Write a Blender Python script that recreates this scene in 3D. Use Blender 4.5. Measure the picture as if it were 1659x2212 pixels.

...

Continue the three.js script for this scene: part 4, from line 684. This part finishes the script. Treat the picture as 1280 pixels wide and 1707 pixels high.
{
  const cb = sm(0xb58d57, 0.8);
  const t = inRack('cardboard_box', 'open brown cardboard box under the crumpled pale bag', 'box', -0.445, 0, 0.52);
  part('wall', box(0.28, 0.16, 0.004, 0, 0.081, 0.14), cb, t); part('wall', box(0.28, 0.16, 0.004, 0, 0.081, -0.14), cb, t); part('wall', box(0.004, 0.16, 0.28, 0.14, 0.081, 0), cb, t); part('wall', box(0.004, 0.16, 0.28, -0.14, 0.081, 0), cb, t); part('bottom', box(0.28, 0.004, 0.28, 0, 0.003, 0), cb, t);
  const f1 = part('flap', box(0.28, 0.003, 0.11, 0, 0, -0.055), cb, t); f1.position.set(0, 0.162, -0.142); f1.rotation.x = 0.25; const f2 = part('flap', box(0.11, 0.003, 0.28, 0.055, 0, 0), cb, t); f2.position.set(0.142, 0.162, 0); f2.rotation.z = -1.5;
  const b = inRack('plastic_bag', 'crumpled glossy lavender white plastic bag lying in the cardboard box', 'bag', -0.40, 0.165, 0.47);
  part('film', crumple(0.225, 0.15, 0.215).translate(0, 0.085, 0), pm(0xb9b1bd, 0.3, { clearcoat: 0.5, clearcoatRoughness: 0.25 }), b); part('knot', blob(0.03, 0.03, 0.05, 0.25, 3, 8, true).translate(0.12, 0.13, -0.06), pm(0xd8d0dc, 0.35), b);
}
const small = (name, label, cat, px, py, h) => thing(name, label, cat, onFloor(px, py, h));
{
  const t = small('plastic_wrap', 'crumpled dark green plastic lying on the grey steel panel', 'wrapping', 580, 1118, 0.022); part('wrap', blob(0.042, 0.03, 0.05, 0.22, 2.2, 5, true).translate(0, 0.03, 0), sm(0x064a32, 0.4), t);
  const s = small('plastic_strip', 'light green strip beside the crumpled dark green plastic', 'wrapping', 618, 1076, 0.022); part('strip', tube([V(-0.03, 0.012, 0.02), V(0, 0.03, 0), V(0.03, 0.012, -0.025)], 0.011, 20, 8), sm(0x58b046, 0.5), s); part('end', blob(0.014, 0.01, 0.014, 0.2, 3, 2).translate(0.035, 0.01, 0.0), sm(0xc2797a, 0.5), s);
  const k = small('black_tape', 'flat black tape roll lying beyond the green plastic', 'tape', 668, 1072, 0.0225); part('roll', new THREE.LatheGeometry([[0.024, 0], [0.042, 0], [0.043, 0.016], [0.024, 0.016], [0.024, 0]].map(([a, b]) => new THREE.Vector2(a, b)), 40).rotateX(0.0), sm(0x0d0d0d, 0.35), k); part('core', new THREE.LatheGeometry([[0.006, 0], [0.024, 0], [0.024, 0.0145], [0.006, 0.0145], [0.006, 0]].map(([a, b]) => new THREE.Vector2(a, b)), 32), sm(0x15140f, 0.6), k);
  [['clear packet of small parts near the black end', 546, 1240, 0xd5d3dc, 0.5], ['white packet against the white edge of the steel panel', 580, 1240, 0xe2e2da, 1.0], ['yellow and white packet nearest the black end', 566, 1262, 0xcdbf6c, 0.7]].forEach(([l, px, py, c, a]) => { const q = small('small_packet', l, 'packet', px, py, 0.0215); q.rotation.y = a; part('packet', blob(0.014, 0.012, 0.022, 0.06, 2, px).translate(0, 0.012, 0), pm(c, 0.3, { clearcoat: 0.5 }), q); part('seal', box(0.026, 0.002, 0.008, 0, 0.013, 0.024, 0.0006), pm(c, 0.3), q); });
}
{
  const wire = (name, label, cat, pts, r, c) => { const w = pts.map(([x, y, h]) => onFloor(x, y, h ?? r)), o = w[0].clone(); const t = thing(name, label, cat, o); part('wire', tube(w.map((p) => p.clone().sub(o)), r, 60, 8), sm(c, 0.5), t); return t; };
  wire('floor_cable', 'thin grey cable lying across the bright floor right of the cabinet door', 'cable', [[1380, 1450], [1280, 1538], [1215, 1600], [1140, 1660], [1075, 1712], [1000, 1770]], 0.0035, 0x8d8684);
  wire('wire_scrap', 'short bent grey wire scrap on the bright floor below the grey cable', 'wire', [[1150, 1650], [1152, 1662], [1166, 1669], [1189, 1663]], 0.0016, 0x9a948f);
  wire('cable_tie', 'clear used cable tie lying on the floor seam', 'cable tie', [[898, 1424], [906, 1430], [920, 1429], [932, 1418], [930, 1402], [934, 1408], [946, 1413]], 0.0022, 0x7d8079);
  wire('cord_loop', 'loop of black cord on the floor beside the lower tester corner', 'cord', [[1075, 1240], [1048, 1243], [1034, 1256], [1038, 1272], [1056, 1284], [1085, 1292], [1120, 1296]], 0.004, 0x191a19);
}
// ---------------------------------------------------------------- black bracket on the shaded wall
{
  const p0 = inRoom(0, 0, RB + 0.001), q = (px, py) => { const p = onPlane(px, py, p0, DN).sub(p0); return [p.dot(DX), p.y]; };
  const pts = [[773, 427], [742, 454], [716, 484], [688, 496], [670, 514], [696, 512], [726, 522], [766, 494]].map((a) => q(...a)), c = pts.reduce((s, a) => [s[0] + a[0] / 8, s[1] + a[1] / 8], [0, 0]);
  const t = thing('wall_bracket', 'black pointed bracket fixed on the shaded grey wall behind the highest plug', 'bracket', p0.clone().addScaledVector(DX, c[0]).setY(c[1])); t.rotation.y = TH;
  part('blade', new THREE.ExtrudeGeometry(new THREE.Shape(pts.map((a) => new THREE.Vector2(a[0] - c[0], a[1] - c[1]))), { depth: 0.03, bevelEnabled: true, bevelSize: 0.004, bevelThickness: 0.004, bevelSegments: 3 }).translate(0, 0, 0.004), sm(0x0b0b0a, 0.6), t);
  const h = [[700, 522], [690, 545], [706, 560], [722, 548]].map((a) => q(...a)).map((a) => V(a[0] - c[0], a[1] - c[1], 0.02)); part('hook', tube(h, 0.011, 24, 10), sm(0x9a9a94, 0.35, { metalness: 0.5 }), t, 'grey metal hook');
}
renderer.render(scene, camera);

### [Problem details]
Copy every line above that holds the word "script".

### [Final answer]
Write a Blender Python script that recreates this scene in 3D. Use Blender 4.5. Measure the picture as if it were 1659x2212 pixels.
Continue the three.js script for this scene: part 4, from line 684. This part finishes the script. Treat the picture as 1280 pixels wide and 1707 pixels high.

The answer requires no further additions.